Rejoice, thou who in thy virginal womb held Him who cannot be held; through whom the Trinity is sanctified; through whom the cross is called precious and is venerated throughout the world; through whom heaven exulteth; through whom the angels and archangels rejoice; through whom demons are put to flight; through whom the devil, that tempter, fell from heaven; through whom the fallen race is taken up to the heavens; through whom all creation, possessed by the madness of idols, hath come to the knowledge of truth; through whom cometh baptism to them that believe, and the oil of gladness; through whom the Church hath been established throughout the world; through whom the nations are led to repentance.
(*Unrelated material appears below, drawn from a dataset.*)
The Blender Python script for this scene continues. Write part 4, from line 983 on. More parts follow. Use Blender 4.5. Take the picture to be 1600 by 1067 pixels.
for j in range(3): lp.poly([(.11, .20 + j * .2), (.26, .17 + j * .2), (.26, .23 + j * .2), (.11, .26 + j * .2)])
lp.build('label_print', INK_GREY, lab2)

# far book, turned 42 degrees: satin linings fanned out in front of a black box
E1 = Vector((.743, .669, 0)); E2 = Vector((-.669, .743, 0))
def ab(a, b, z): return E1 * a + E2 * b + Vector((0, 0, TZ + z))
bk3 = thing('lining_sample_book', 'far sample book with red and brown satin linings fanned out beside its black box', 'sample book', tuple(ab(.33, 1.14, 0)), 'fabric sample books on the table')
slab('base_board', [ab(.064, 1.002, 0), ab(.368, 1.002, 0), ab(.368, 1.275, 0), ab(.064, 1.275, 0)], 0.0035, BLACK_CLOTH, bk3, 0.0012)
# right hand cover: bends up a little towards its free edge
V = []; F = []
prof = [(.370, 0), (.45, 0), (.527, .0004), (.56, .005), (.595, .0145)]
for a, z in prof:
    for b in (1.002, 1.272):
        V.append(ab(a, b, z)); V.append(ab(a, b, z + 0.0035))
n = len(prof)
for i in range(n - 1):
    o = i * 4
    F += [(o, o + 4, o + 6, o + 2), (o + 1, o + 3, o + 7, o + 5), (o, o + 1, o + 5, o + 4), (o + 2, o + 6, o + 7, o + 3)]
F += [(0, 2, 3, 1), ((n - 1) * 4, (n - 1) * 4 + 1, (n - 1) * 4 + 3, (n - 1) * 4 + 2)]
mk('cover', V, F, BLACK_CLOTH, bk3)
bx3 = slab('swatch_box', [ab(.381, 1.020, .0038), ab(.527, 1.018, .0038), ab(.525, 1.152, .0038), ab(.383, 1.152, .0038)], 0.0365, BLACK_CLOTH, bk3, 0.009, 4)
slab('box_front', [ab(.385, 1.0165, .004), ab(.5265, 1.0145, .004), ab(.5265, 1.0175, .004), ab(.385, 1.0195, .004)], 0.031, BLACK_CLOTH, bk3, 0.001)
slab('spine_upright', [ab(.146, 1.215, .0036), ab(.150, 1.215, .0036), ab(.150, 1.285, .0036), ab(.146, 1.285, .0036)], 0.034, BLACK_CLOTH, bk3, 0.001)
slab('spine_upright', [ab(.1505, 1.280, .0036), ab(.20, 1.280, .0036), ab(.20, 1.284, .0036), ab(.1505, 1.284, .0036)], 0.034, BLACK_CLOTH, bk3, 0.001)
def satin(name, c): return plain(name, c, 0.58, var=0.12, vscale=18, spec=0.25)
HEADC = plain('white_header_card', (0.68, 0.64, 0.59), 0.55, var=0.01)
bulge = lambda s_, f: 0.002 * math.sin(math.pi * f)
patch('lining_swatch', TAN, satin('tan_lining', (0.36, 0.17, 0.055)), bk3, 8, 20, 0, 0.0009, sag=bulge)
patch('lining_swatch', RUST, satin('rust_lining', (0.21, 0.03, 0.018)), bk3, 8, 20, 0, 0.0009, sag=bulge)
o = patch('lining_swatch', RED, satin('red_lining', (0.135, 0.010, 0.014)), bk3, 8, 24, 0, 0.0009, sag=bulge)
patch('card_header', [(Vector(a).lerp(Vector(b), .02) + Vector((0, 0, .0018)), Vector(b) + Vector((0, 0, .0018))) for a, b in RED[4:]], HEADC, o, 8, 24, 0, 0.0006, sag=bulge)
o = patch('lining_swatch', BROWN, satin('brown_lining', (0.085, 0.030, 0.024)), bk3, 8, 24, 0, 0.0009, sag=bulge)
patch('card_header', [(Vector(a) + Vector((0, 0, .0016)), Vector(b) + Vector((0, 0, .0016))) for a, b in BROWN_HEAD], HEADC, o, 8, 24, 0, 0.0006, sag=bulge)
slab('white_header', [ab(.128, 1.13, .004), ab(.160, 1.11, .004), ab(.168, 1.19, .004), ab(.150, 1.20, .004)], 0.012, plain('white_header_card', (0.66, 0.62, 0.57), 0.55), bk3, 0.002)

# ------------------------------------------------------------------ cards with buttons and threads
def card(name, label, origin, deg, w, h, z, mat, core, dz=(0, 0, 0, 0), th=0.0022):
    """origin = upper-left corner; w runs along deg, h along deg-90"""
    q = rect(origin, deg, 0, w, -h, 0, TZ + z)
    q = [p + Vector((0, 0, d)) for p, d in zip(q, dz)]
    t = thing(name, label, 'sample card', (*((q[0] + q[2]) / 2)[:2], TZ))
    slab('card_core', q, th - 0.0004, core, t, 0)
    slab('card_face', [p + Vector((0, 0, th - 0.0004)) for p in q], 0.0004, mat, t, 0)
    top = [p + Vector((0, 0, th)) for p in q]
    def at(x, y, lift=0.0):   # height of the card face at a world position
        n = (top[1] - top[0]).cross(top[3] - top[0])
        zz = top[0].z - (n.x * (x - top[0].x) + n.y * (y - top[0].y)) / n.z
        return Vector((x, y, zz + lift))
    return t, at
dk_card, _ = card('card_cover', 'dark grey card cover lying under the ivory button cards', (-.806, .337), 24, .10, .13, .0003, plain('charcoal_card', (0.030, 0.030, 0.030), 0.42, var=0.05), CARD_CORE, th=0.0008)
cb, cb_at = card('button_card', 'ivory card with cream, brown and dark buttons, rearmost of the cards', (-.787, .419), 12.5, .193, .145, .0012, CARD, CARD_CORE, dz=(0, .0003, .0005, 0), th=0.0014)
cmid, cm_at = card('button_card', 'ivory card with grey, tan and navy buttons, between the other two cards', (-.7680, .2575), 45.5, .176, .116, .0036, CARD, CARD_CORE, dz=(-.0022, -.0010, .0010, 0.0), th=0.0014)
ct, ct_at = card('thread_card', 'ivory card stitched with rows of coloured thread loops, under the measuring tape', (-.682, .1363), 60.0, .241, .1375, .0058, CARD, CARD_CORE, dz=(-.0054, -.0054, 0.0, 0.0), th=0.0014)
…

What need is there to say many more things? (This is somewhat ironic, since St Cyril goes on to say a great deal more than can be reproduced here.) Through Thee, the only-begotten Son of God hath shone as a light upon those who sat in darkness and in the shadow of death; the prophets foretold, the apostles preached salvation to the nations; the dead are raised to life, and kings rule through the holy Trinity.

The famous icon of the Virgin Mary titled “Salus Populi Romani,” painted in the 6th or 7th century, and now housed in the Borghese Chapel at Saint Mary Major. The jewels and crowns seen here have been removed in subsequent restorations.